The genocide in Gaza has destroyed what remains of the illusion that the West should determine the future for the rest of the world. The United States and its satellites, having taken the centre stage of history to great fanfare after the fall of the Soviet Union, are now exiting in disgrace. A profound disorientation is the fate of the intellectual class that was created and sustained by the ‘American Century’. A legacy media whose authority to narrate the world depends on Western assumptions of omniscience is now lost in a ruin of shattered concepts.
After years spent working as editors and writers in these institutions, we have witnessed their accelerating moral and intellectual decline firsthand.

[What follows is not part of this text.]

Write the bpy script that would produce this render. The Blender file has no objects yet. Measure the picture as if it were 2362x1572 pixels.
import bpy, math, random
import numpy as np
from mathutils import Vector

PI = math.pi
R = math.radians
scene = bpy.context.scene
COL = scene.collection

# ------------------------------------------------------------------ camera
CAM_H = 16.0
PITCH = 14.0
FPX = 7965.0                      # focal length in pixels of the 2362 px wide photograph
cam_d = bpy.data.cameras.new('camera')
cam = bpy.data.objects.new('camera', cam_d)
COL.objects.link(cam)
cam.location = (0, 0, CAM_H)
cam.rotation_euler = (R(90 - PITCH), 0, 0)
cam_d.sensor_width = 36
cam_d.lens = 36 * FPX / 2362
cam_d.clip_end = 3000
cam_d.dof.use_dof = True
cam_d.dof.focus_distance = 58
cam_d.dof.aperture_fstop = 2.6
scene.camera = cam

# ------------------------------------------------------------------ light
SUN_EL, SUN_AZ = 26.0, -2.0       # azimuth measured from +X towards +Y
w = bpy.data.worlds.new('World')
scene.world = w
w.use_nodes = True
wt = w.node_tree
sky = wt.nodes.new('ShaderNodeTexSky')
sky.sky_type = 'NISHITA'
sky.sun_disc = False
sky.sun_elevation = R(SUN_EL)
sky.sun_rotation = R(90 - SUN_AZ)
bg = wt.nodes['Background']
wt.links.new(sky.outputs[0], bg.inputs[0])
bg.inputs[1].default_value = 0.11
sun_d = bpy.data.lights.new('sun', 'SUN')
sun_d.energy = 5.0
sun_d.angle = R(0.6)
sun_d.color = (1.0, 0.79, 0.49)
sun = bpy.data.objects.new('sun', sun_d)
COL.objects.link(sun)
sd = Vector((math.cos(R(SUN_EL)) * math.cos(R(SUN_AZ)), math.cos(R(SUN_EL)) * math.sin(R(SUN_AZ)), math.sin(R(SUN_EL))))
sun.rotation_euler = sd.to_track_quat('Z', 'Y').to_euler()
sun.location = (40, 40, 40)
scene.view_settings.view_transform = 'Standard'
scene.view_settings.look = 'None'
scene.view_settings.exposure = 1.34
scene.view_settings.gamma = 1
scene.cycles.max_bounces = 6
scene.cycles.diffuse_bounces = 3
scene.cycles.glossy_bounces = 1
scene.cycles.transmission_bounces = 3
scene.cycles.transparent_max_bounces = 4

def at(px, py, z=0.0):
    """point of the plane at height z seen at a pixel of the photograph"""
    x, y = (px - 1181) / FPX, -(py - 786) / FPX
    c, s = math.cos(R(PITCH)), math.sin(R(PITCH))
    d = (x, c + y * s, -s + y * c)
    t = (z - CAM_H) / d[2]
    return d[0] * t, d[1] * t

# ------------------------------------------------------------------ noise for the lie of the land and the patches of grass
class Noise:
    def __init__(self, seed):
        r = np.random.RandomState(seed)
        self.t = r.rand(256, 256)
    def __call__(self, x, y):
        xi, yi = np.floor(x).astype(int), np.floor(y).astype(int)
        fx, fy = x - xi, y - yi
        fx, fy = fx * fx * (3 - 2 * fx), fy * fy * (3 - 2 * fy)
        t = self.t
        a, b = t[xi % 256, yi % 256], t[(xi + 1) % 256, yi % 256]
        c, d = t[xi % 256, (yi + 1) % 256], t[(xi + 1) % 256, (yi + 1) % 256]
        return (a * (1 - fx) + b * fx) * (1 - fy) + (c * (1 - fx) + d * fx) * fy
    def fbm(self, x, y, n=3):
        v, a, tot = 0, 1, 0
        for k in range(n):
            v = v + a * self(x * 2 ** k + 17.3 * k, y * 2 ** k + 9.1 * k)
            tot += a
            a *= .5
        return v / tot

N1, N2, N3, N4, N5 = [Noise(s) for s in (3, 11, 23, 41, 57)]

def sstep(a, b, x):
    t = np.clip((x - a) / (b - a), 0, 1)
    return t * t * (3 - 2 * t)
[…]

They have met an increasingly globalised and interconnected world with boilerplate journalism, facile binaries, and an invincible ignorance of other societies and cultures. Equator is founded on our conviction that these storied titles of the Anglophone West cannot be internally reformed, nor redeemed by their periodic U-turns and belated mea culpas. The time has come to create something new.
As an American, I hope they are wrong that our civilization belongs entirely to the past, but I’m very interested to see what they will have to say.
The world breathes a sigh of relief and then holds its breath again as the ceasefire takes hold in Gaza. All people of conscience sincerely hope this is the end of one of the greatest catastrophes of our lifetimes. It is also only the beginning: Israel has left so much of Gaza virtually uninhabitable, and rebuilding will be arduous; Hamas is apparently trying to reassert control among the rubble. The intense moment of war and massacre may have passed, but the suffering of the Palestinian people in Gaza and on the West Bank is not over. One thing I feel fairly certain of is that Israel’s standing in the world, including its perception among Americans, will never be the same: its image is forever stained. I also regret to say that antisemitism has likely returned as a major political force in world affairs. I think we will look back at this chapter of human history and note that the really dark times began with October 7th and the destruction of Gaza: It has broken something in the world.
We are still learning about the circumstances in which the ceasefire was negotiated, but one report from NBC cites the Israeli strikes on Qatar as the turning point for the Trump administration. No one seems to have remarked on how perverse this is. The IDF could massacre and starve Palestinian civilians every day for two years, but that was never a red line. Only when the interests of this fat little Gulf ally, who, by the way, is quite generous in Washington DC, came into question, did it finally end. At the point when the strikes on Qatar came, they looked like just another Israeli outrage, another piece of unhinged aggression from a country gone mad. But attempting to kill Hamas’s leadership, without inflicting massive suffering on civilians, was actually the more moral course the war could have taken. The assassination of prominent Hamas officials who planned or had knowledge of the October 7th attacks does not seem unjust to me. Revoking the de facto legitimacy of Hamas seems like part of a reasonable response to October 7th. But that’s not what Israel did; by slaughtering countless Palestinians and then negotiating with Hamas, they accepted and, in fact, cemented Hamas’s status as legitimate leaders of the Palestinian people. Imagine if Israel had taken a more limited and restrained campaign? But it wasn’t possible considering what Israeli society has become. It was clear what this war would be from the moment it started. The only consolation is that it fell short of my worst fears, which involved the wholesale ethnic cleansing of the strip.